--- START OF Dataset extract ---
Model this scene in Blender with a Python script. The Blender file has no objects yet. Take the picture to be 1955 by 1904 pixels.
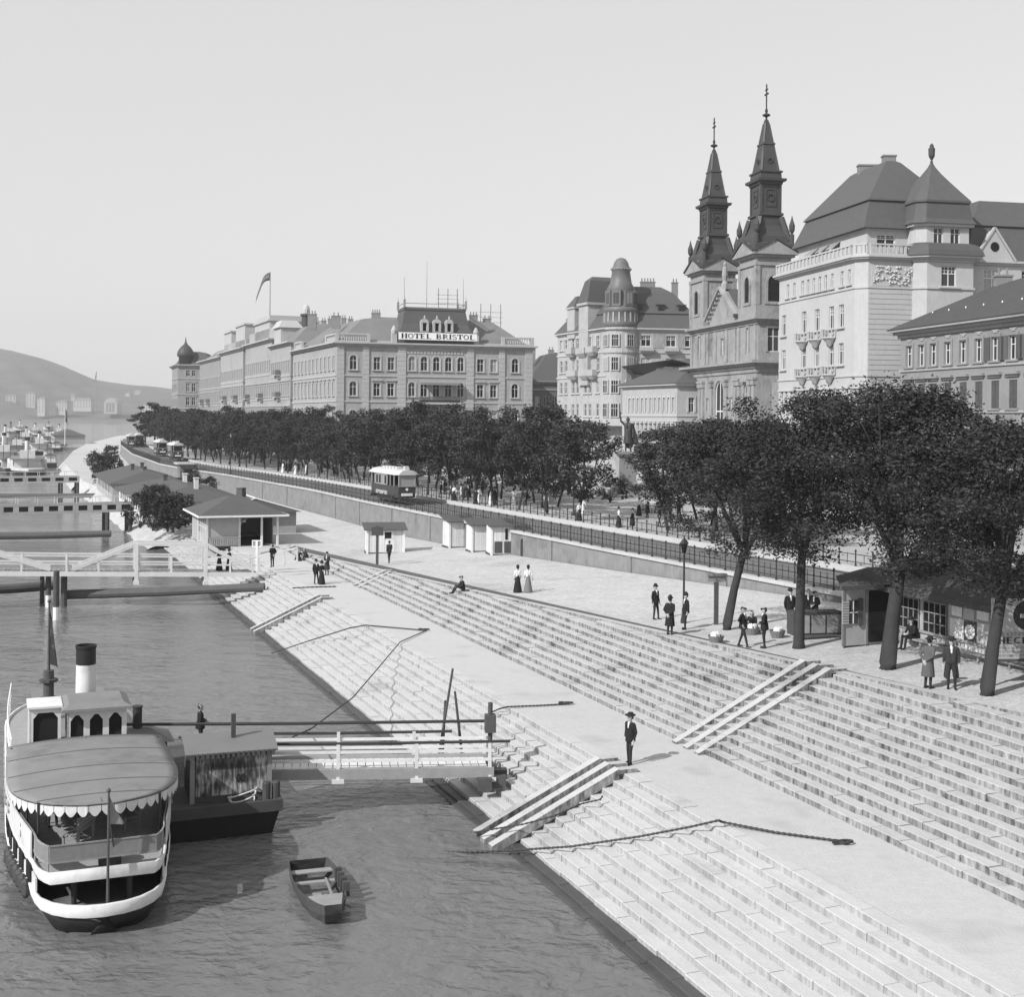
import bpy, bmesh, math, random
import numpy as np
from mathutils import Matrix, Vector
scene = bpy.context.scene
R = math.radians
# ---------------------------------------------------------------- camera
HC = 14.4                      # eye height above the river (photographer stands on a bridge)
FPX, CXP, HYP, ROLL = 2450.0, 977.5, 799.3, 0.0095
cam_d = bpy.data.cameras.new('camera'); cam = bpy.data.objects.new('camera', cam_d)
scene.collection.objects.link(cam); scene.camera = cam
cam_d.sensor_width = 36.0; cam_d.lens = FPX/1955.0*36.0
cam_d.shift_y = -(952.0-HYP)/1955.0
cam_d.clip_start = 0.5; cam_d.clip_end = 9000
cam.matrix_world = Matrix.Translation((0, 0, HC)) @ Matrix.Rotation(R(90), 4, 'X') @ Matrix.Rotation(ROLL, 4, 'Z')
# ---------------------------------------------------------------- sky, sun, exposure
SUN_FROM = Vector((-0.60, -0.535, 0.595)).normalized()
world = bpy.data.worlds.new('World'); scene.world = world; world.use_nodes = True
wt = world.node_tree; wt.nodes.clear()
sky = wt.nodes.new('ShaderNodeTexSky'); sky.sky_type = 'NISHITA'; sky.sun_disc = False
sky.sun_elevation = math.asin(SUN_FROM.z); sky.sun_rotation = math.atan2(SUN_FROM.x, SUN_FROM.y)
sky.air_density = 1.0; sky.dust_density = 0.3; sky.ozone_density = 1.0
bw = wt.nodes.new('ShaderNodeSeparateColor')      # the old plate saw only the sky's blue
bg = wt.nodes.new('ShaderNodeBackground'); wo = wt.nodes.new('ShaderNodeOutputWorld')
bg.inputs['Strength'].default_value = 0.125
wt.links.new(sky.outputs[0], bw.inputs[0]); veil = wt.nodes.new('ShaderNodeMath'); veil.operation = 'MULTIPLY_ADD'; veil.inputs[1].default_value = .3; veil.inputs[2].default_value = 4.1   # thin even overcast veil
wt.links.new(bw.outputs[2], veil.inputs[0]); wt.links.new(veil.outputs[0], bg.inputs[0]); wt.links.new(bg.outputs[0], wo.inputs[0])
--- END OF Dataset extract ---
*What to work on*. Return the listing above word for word, with the pictures removed.

*Worked answer*.
Model this scene in Blender with a Python script. The Blender file has no objects yet. Take the picture to be 1955 by 1904 pixels.
import bpy, bmesh, math, random
import numpy as np
from mathutils import Matrix, Vector
scene = bpy.context.scene
R = math.radians
# ---------------------------------------------------------------- camera
HC = 14.4                      # eye height above the river (photographer stands on a bridge)
FPX, CXP, HYP, ROLL = 2450.0, 977.5, 799.3, 0.0095
cam_d = bpy.data.cameras.new('camera'); cam = bpy.data.objects.new('camera', cam_d)
scene.collection.objects.link(cam); scene.camera = cam
cam_d.sensor_width = 36.0; cam_d.lens = FPX/1955.0*36.0
cam_d.shift_y = -(952.0-HYP)/1955.0
cam_d.clip_start = 0.5; cam_d.clip_end = 9000
cam.matrix_world = Matrix.Translation((0, 0, HC)) @ Matrix.Rotation(R(90), 4, 'X') @ Matrix.Rotation(ROLL, 4, 'Z')
# ---------------------------------------------------------------- sky, sun, exposure
SUN_FROM = Vector((-0.60, -0.535, 0.595)).normalized()
world = bpy.data.worlds.new('World'); scene.world = world; world.use_nodes = True
wt = world.node_tree; wt.nodes.clear()
sky = wt.nodes.new('ShaderNodeTexSky'); sky.sky_type = 'NISHITA'; sky.sun_disc = False
sky.sun_elevation = math.asin(SUN_FROM.z); sky.sun_rotation = math.atan2(SUN_FROM.x, SUN_FROM.y)
sky.air_density = 1.0; sky.dust_density = 0.3; sky.ozone_density = 1.0
bw = wt.nodes.new('ShaderNodeSeparateColor')      # the old plate saw only the sky's blue
bg = wt.nodes.new('ShaderNodeBackground'); wo = wt.nodes.new('ShaderNodeOutputWorld')
bg.inputs['Strength'].default_value = 0.125
wt.links.new(sky.outputs[0], bw.inputs[0]); veil = wt.nodes.new('ShaderNodeMath'); veil.operation = 'MULTIPLY_ADD'; veil.inputs[1].default_value = .3; veil.inputs[2].default_value = 4.1   # thin even overcast veil
wt.links.new(bw.outputs[2], veil.inputs[0]); wt.links.new(veil.outputs[0], bg.inputs[0]); wt.links.new(bg.outputs[0], wo.inputs[0])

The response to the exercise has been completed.